La tele les privó de la mesa de billar del “Bar del Rincón”, que era el nombre que dábamos al Casino de tío Antonio, pues las voces de los que practicaban este juego no permitían al resto de la clientela enterarse de los programas que ofrecía la pequeña pantalla.
Posteriormente, con el paso del tiempo, este aparato influyó decisivamente en el cierre del cine. ¿Para qué pagar por ver una película, si la tele la daba gratis?
Una de las televisiones más vistas del pueblo fue la que se instaló en la casa rectoral, en la “casa del cura”, que en aquellas fechas era Don Horacio . Allí se reunía un montón de gente joven y, allí, Don Horacio daba cabezadas cuando el sueño le rendía, pero, a pesar de que el cansancio superaba sus fuerzas, nunca dio la menor muestra de que desease que los chicos se marchasen de su casa.
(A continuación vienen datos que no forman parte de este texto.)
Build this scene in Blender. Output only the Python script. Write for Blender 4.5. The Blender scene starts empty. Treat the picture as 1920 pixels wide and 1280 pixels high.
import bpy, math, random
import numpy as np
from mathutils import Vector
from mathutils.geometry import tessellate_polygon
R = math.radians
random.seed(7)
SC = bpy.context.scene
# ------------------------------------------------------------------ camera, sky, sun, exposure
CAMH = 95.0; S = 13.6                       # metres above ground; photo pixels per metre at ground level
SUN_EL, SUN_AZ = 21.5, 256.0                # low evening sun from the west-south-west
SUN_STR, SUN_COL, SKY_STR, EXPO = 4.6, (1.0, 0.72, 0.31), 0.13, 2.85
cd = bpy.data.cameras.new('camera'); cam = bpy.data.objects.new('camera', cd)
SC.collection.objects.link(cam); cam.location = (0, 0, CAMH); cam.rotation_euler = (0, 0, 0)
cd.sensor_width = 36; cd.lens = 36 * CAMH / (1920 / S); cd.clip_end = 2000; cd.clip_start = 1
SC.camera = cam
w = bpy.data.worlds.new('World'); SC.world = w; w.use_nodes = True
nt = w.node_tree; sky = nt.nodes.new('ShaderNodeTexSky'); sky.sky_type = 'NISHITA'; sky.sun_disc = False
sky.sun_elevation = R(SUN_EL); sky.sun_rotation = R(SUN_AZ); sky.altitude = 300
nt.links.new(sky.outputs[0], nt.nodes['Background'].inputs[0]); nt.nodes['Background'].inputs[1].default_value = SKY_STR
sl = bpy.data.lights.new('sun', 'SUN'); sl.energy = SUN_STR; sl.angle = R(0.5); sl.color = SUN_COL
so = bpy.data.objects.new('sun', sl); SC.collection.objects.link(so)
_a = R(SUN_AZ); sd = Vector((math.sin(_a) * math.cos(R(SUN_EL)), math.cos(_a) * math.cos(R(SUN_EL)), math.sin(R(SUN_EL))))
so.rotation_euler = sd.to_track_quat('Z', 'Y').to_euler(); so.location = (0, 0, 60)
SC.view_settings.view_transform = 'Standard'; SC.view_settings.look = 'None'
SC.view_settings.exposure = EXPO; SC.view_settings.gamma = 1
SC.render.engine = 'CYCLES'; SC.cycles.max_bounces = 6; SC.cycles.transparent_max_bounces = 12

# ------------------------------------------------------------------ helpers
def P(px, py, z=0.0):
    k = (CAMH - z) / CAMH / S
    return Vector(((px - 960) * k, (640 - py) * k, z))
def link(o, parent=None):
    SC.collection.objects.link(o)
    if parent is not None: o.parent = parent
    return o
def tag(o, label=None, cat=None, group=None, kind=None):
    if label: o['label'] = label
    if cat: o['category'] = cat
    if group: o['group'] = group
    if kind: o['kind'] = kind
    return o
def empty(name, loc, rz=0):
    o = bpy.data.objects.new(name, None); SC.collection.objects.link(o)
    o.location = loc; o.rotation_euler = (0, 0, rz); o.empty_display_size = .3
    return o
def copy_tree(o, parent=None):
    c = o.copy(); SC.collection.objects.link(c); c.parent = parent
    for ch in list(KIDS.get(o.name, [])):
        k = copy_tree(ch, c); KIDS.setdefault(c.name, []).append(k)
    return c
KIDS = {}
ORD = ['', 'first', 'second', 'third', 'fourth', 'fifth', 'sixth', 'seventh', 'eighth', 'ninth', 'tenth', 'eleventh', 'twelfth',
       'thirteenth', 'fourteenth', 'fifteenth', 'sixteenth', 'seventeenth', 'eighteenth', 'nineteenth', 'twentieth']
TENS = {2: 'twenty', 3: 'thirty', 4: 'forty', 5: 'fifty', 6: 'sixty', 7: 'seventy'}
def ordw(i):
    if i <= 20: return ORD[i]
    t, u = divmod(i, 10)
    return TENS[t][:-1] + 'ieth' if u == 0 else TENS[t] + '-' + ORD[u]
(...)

Hoy, merced a las comunicaciones y al trasiego de personas, se han eliminado muchas diferencias entre los pueblos. Ha mejorado la calidad de vida y, aunque por cuestiones de economía, servicios, demografía, etc. haya diferencias entre las ciudades y los pueblos, lo cierto es que el cambio ha sido muy importante.

5 comentarios:

Anónimo dijo...

Querido amigo:He disfrutado como vulgarmente se dice como un cochino en un charco, leyendo tu prologo y tu relato, he visto ese niño que llevas dentro y al mismo tiempo he regresado al pasado, viviendo los acontecimientos que tu de una manera tan facil has relatado.
Te felicito de corazón esto promete tendras un fiel seguidor en mi persona.
Un abrazo,Fontenla

Anónimo dijo...

Compañero de fatigas en la pagina,

es grato leer tus articulos que nos

recuerdan nuestra niñez, no tan

boyante como hoy en dia.

Pero fuimos felices por no conocer

otra mejor. Sigue, Saludos.F. J.

Anónimo dijo...

Apreciado paisano:me has transportado a mi infancia y adolescencia, también yo lo que mas recuerdo de Encinasola son esos tiempos a la vez que los añoro. Seguiré tus relatos con ilusión y agradecimiento por publicarlos.

Anónimo dijo...

Gracias a todos por vuestro apoyo.

Vaello y Pilar. Lamento no poder dirigirme a vosotros personalmente, pero mi agradecimiento es grande.
Valonero

Anónimo dijo...

La verdad sea dicha, estos relatos merecen estar expuestos en un libro.